Rating: Summary: A thrilling story Review: Saira Shah, raised in Britain far from her ancestoral homeland, Afghanistan, attempts to rediscover the Afghanistan of her father's stories. At a young age, she becomes a journalist, and heads to Afghanistan to cover the war against the Soviets. Traveling secretly with the mujahidin, she enters Afghanistan and gives us a view of the war from the point of view of the people living through the war. The adventures that she relates in this book are quite exciting. It provides an excellent idea of what the situation in Afghanistan is like. It's interesting and the writing style is easy to read. I really recommend this book.
Rating: Summary: Unfortunately this writer's not a good storyteller Review: The writer's father and other ancestors may be good writers or storytellers, but Saira Shah certainly isn't. This book is a unstructured enumeration of detailed events during the writer's travels to her home country, but it lacks to give the larger picture the reader is looking for. Events or stories described in the book sometimes just span 1 sentence or 1 paragraph. Everytime I asked myself: "what was the point of writing this ?". I was also hoping to get a better insinght in the regions past and present, and the book almost failed completely. It's arrogant to call this book "memoirs" when the writer was barely 35 or 40 (my best guess) when she wrote it. There's just not enough substance and the reader leaves the book with a great hunger. The editors have done a bad job coaching the writer and editing the book.

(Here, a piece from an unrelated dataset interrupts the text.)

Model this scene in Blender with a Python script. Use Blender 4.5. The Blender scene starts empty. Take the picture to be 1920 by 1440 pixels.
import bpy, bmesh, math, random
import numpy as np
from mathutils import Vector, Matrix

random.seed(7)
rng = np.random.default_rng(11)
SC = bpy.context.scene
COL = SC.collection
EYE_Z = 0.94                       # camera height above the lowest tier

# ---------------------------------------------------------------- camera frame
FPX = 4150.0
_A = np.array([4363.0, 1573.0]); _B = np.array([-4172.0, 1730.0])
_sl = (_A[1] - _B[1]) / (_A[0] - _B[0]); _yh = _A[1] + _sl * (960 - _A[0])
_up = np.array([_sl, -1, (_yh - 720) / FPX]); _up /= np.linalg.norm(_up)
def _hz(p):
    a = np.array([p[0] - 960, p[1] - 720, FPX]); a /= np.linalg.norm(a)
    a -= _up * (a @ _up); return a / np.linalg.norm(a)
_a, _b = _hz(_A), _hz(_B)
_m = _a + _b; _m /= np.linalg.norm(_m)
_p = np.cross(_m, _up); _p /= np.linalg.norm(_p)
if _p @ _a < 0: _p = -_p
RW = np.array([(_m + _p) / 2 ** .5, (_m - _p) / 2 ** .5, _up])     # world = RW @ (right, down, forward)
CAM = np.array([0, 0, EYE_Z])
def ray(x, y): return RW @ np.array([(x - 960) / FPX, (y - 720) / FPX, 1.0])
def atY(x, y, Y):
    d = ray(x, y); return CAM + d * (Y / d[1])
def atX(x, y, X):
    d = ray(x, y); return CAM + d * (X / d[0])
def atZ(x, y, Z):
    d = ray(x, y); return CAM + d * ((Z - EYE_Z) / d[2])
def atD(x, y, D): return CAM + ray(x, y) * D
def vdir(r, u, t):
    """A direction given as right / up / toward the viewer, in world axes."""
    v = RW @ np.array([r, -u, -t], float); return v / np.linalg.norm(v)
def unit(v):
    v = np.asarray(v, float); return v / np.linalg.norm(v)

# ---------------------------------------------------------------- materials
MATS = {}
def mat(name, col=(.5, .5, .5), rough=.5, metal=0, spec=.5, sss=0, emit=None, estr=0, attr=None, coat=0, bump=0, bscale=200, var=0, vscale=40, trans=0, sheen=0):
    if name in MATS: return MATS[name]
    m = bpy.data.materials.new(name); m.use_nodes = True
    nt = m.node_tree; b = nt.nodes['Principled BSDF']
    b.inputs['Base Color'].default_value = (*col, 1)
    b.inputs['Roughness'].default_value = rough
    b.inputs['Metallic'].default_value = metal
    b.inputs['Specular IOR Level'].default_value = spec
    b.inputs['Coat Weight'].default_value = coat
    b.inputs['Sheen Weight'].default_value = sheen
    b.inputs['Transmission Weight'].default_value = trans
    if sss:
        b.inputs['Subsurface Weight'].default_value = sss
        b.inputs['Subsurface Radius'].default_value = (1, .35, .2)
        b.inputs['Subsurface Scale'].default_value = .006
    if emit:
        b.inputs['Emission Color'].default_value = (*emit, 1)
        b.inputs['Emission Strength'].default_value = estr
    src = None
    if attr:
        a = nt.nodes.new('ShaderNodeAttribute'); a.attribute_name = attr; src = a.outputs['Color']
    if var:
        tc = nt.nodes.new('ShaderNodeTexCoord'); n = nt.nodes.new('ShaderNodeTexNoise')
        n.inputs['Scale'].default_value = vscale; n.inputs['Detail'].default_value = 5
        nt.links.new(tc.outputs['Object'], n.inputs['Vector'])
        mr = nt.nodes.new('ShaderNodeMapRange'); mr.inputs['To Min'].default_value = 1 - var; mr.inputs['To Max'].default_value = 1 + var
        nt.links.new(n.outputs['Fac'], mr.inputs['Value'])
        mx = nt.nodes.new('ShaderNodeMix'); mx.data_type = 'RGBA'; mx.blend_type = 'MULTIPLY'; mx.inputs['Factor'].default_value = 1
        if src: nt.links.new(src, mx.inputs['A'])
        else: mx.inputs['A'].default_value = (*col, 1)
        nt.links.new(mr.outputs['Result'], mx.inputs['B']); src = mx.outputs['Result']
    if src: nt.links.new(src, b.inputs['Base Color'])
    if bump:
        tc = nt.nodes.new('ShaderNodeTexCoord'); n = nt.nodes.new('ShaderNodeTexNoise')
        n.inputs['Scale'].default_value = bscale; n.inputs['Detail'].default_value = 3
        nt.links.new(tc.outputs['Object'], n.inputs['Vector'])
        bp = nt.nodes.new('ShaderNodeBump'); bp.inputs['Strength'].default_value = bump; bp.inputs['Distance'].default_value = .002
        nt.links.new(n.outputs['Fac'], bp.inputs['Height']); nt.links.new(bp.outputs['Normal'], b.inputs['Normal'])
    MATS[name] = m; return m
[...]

Rating: Summary: Exciting and Enlightening Review: This book is both a series of tales of travel in Pakistan and Afghanistan as well as the personal memoir of a young woman in search of the Afghanistan of her father's stories. It is studded with unforgetable characters and situations, a world away from typical western concerns. The writing is excellent. The author is fully engaged intellectually and emotionally, and has the ability to inspire that engagement in her readers as well. Further, anyone with a familiarity with her father Idries Shah's writings will find it of great interest that he left at least one member of his own family struggling to understand his broad claims about the wisdom and nobility of the Afghan people (see his Kara Kush, for instance). His ideas led his daughter, per her own admission, into some terribly dangerous situations during the Afghan conflicts.